Visually, the band do themselves little justice. The video for "Mansard Roof" finds them lamping on a yacht, wearing ironic sunglasses, oxford shoes, J.Crew sweaters tied around their necks and capri pants with no socks. They look like extras from a party in Less Than Zero, those that were too boring and square to make the plot. Sonically, the name that lazily comes to mind is Graceland, and while both are enthusiastic, Afro-beat-inflected records, Vampire Weekend's sound is just as much Shins and Strokes (though, if pressed, undoubtedly the band would give much cooler answers, y'know, King Sunny Ade, Orange Juice, the Mighty Mighty Bosstones).

Once you get past the overwhelming preciousness of pairing soukous guitars to vaguely self-aware prep-pop, Vampire Weekend is a very good debut. Both new tracks added for the XL release, "M79" and "I Stand Corrected," rank among the album's finest, eschewing any sort of gimmickry in favor of swooning, string-laden ballads begging to be reappropriated as the soundtrack to a crucial plot point on Gossip Girls. This isn't a bad thing; Vampire Weekend have a preternatural knack for melody, one that suggests that they have the potential to be Generation Y's answer to James Mercer & Co. While the glut of upper-middle-class signifiers of wealth may trouble those nostalgic for that oh-so-recent time when rich New York kids had to exude the image of being edgy hoodlums in order to score authenticity points (hi, Strokes), Vampire Weekend are children of the mid-'80s, kids who hit puberty in the midst of the boomtown late Clinton years.

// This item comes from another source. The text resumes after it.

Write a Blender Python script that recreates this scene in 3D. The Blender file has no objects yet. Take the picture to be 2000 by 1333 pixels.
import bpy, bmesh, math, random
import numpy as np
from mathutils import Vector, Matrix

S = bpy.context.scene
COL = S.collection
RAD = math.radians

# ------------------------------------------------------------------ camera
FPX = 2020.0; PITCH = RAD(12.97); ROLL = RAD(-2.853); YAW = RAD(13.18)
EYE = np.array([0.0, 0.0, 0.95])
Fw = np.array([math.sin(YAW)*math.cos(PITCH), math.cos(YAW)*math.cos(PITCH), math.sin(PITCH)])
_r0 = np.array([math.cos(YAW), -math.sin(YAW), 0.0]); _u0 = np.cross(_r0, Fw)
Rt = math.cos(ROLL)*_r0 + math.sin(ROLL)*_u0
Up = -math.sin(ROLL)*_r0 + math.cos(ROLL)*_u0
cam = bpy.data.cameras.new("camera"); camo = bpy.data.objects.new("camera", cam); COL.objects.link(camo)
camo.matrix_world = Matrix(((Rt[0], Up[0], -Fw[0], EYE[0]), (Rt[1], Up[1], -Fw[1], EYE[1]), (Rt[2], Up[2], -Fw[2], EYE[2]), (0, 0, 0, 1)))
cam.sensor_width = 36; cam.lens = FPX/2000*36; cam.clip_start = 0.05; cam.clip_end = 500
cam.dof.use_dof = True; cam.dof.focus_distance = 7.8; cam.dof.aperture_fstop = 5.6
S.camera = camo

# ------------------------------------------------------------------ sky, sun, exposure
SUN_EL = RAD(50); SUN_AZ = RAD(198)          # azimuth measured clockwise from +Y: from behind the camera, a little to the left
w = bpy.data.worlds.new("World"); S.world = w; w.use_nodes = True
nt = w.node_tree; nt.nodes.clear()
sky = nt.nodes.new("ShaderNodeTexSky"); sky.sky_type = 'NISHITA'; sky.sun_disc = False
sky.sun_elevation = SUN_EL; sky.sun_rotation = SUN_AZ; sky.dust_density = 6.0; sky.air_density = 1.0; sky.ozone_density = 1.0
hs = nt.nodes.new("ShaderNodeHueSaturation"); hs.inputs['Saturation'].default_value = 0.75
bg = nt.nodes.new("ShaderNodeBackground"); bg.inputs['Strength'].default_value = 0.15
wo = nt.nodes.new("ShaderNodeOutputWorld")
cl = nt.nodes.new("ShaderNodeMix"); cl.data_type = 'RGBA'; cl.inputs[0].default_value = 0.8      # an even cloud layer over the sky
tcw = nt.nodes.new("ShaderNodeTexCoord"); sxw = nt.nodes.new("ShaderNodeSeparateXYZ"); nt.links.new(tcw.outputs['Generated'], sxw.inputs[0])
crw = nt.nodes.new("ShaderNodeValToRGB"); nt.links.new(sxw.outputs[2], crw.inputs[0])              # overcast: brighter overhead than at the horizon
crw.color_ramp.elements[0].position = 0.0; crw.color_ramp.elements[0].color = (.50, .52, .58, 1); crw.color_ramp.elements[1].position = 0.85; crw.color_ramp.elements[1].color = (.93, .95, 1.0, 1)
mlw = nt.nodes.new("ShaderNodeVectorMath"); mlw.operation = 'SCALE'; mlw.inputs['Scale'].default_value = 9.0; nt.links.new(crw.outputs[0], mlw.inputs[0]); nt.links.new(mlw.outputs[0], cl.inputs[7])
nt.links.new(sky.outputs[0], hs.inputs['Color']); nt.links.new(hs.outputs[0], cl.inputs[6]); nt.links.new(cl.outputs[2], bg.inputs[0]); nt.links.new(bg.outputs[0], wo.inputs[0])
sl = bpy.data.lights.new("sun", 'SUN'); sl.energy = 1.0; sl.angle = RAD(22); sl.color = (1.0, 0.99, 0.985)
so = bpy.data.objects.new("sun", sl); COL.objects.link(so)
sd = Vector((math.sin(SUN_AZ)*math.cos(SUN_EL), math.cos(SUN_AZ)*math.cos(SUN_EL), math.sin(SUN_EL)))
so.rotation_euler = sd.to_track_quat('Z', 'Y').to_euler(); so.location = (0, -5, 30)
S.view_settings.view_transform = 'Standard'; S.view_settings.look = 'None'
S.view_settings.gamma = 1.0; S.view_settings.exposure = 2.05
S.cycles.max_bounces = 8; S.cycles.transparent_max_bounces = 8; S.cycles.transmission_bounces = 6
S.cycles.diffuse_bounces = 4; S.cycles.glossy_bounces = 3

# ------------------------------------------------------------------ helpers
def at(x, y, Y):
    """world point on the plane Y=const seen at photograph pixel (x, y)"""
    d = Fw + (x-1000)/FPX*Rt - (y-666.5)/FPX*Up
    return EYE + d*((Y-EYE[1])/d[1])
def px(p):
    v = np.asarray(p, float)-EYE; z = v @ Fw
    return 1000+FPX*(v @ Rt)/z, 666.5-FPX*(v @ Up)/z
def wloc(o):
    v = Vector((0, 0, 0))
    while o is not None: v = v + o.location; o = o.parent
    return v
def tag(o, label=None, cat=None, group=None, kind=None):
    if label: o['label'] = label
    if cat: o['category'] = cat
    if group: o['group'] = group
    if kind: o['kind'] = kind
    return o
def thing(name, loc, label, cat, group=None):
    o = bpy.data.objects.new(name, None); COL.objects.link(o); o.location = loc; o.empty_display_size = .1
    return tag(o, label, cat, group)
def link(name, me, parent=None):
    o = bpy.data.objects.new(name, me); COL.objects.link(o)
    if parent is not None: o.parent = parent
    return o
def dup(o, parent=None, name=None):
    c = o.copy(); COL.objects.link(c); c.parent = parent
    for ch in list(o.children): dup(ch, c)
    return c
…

In their own strange way, these guys are just keeping it real, no matter how unreal that might seem.

—Jeff Weiss

 

Crystal Antlers | "Until the Sun Dies"/"Swamp Song" | BackFlip Records 7-inch

The A-side of Crystal Antlers' newest release, "Until the Sun Dies," is the safer of these two songs — it sticks more to a dirty-guitar-dominant form with front man-bassist Jonny Bell's vocals switching between the larkish and the belted; it is the B-side's "Swamp Song" that really tears up and showcases exactly what Bell and his bandmates have to offer: unashamed, unafraid, gritty hot-mess melodies that take cues from the Stooges, Joe Cocker, Screamin' Jay Hawkins (rest his soul) and Ozzy Osbourne. "Swamp Song" begins in the midst of a high-intensity power-chord argument taking place "under moldy green, downstream, and under willow trees" between Bell and an unknown second party over the apparent state of his soul; after two minutes, the song builds to a deceptive cadence and dumps out after the break with an Aleister Crowley organ and bass line that hones Geezer Butler and Tony Iommi's work on Sabbath's "Electric Funeral" (and many other Black Sabbath songs from 1970 or '71). But the Antlers aren't really a heavy metal band. Our generation browsed in haberdasheries of vintage and contemporary influences, and Crystal Antlers are no exception to this stylistic conglomeration. A young band based out of Long Beach with only two 7-inch releases under their belt, Crystal Antlers have displayed prowess that has propagated support from erudite local media (District Weekly, L.A. Record) and will be graciously blowing their hot mess all over the northern stretches of the Southland to ring in 2008.